South Auckland and the 9 July 1863 Proclamation



On 9 July 1863 a proclamation was issued by the government addressed to 'the natives of Mangere, Pukaki, Thirmatao [sic - Ihumatao], Te Kirikiri, Patumahoe, Pokeno, and Tuakau', warning that:

All persons of the native race living in the Manukau district and the Waikato frontier are hereby required immediately to take the oath of allegiance to Her Majesty the Queen, and to give up their arms to an officer appointed by Government for that purpose. Natives who comply with this order will be protected.

Natives refusing to do so are hereby warned forthwith to leave the district aforesaid, and retire to Waikato beyond Mangatawhiri.

In case of their not complying with this order they will be ejected.

MA 1/1863/186 (Box 835), Archives New Zealand


On the same date magistrates were despatched to the various settlements to deliver the notice and demand that Māori take an oath of allegiance to Queen Victoria or leave. As discussed in The Great War for New Zealand (and also in a 2013 article in the New Zealand Journal of History: ‘Choosing Peace or War: The 1863 Invasion of Waikato’) few took the oath. Many of those to whom it was read feared they might be forced to fight against their own kin in the Waikato if they did so. Others read it ‘a positive order to leave’. The overwhelming response was one of bewilderment.

Tamati Ngapora asked whether the ‘day of harvest’ had arrived and was told it had. His request for an inquiry into the conduct of the Tainui tribes was rejected outright. As John Gorst described the scene in his 1864 book The Maori King:

They were Maories and relatives of Potatau. Underlings of the Native Office were despatched in haste to call upon them to give up their weapons and take the oath of allegiance to the Queen, or, in default, to retire beyond Mangatawhiri under pain of ejection. The first native to whom this cruel decree was made known was Tamati Ngapora, the uncle of the Maori King, who lived at Mangere, in European fashion, receiving a large income from letting his lands as grazing grounds to the neighbouring farmers. After a short silence, Tamati asked — “Is the day of reaping, then, at hand?” Being told that it was, he observed — “Why has not the Governor put Waikato on her trial, before stretching forth the strong hand?” Tamati and the other Mangere natives quite understood the alternatives. They must submit to what they regarded as an ignominious test, or lose the whole of their property. And yet, to their honour be it said, they did not hesitate for a moment.

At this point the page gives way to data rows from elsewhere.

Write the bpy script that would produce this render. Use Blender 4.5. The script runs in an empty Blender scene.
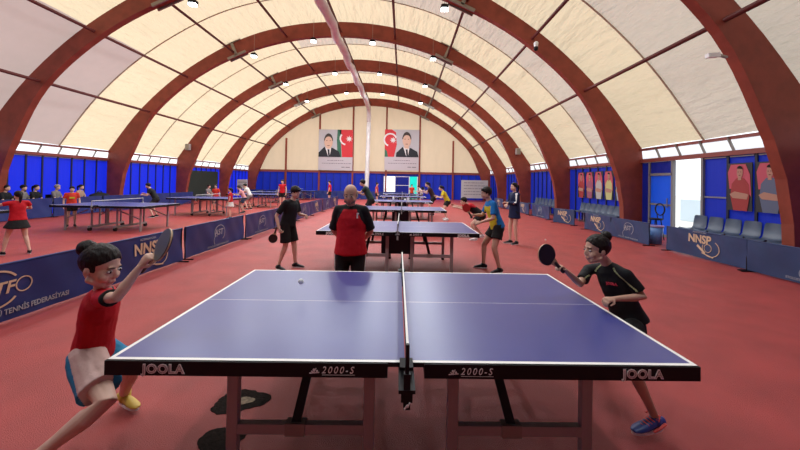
import bpy, bmesh, math, random
from mathutils import Vector, Matrix, noise
random.seed(7)
C = bpy.context.scene.collection
PI = math.pi
V = Vector

# ------------------------------------------------------------------ camera
F_PX, CX, CY = 324.2, 402.07, 179.28
PITCH, YAW, ROLL, CAM_H = 0.0104, 0.0033, 0.0184, 1.593
fw = V((-math.sin(YAW) * math.cos(PITCH), math.cos(YAW) * math.cos(PITCH), math.sin(PITCH)))
r0 = V((math.cos(YAW), math.sin(YAW), 0))
u0 = r0.cross(fw)
rr = math.cos(ROLL) * r0 + math.sin(ROLL) * u0
uu = -math.sin(ROLL) * r0 + math.cos(ROLL) * u0
camd = bpy.data.cameras.new('camera')
cam = bpy.data.objects.new('camera', camd)
C.objects.link(cam)
cam.matrix_world = Matrix(((rr.x, uu.x, -fw.x, 0), (rr.y, uu.y, -fw.y, 0), (rr.z, uu.z, -fw.z, CAM_H), (0, 0, 0, 1)))
camd.sensor_fit = 'HORIZONTAL'
camd.sensor_width = 36
camd.lens = F_PX / 800 * 36
camd.shift_x = -(CX - 400) / 800
camd.shift_y = (CY - 225) / 800
camd.clip_start = 0.05
camd.clip_end = 500
bpy.context.scene.camera = cam


def P(px, py, Y):
    """world point seen at a pixel of the photograph, at distance Y down the hall"""
    d = fw + rr * ((px - CX) / F_PX) - uu * ((py - CY) / F_PX)
    t = Y / d.y
    return V((d.x * t, Y, CAM_H + d.z * t))


# ------------------------------------------------------------------ light
w = bpy.data.worlds.new('world')
bpy.context.scene.world = w
w.use_nodes = True
bg = w.node_tree.nodes['Background']
bg.inputs[0].default_value = (0.86, 0.93, 1.0, 1)
bg.inputs[1].default_value = 1.5
sd = bpy.data.lights.new('sun', 'SUN')
sd.energy = 2.3
sd.angle = math.radians(3)
sd.color = (1.0, 0.95, 0.88)
sun = bpy.data.objects.new('sun', sd)
C.objects.link(sun)
sun.rotation_euler = V((0.62, 0.05, -0.95)).to_track_quat('-Z', 'Y').to_euler()
vs = bpy.context.scene.view_settings
vs.view_transform = 'Standard'
vs.look = 'None'
vs.gamma = 1
vs.use_curve_mapping = False
vs.exposure = 0.30

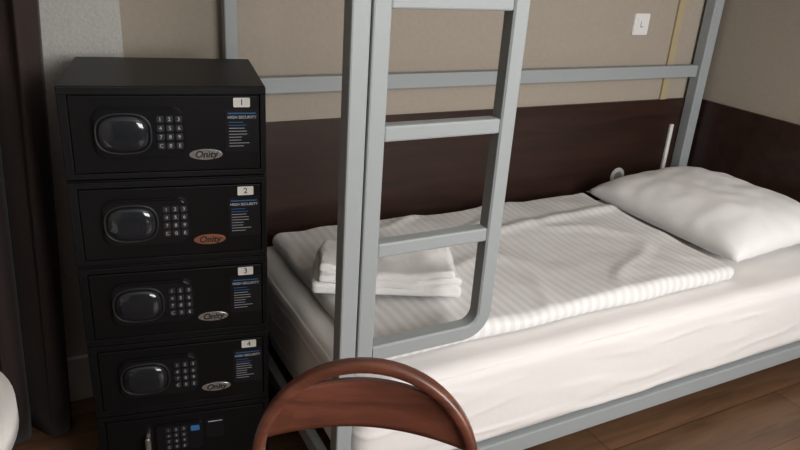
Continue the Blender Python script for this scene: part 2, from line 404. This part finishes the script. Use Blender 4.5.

They all thanked the Pakeha for this last act of kindness in giving them timely warning of the evil that was to come upon Waikato, and an opportunity of themselves escaping; but they could not forget that they were part of Waikato, and they must go and die with their fathers and friends...All the old people showed the most intense grief at leaving a place where they had so long lived in peace and happiness, but they resolutely tore themselves away.

And so hundreds of Māori living at Māngere and elsewhere gathered up what belongings they could carry and trudged south to join their relatives in the Waikato. The invasion began three days later. The Tainui communities of South Auckland saw their lands confiscated, their property looted or destroyed and their once flourishing economy destroyed almost literally overnight.


Vincent O'Malley in conversation with Dave Veart, Mangere Bridge School. 9 June 2017 (Photo: Paul Janman)

In 1927 the Royal Commission into Confiscated Lands (known as the Sim Commission) concluded with respect to the Tainui communities of South Auckland that ‘a grave injustice was done to the Natives in question by forcing them into the position of rebels, and afterwards confiscating their lands’. Nearly sixty years later the Waitangi Tribunal reached a similar conclusion in its 1985 Manukau Report. 

I spoke about the impact of the Waikato War on Māori in the South Auckland region at a public talk at the Mangere Bridge School last month. Meanwhile, marking the 154th anniversary of these events, a group of people are marching from South Auckland to the Mangatāwhiri River, depositing alternative plaques commemorating this history along the way.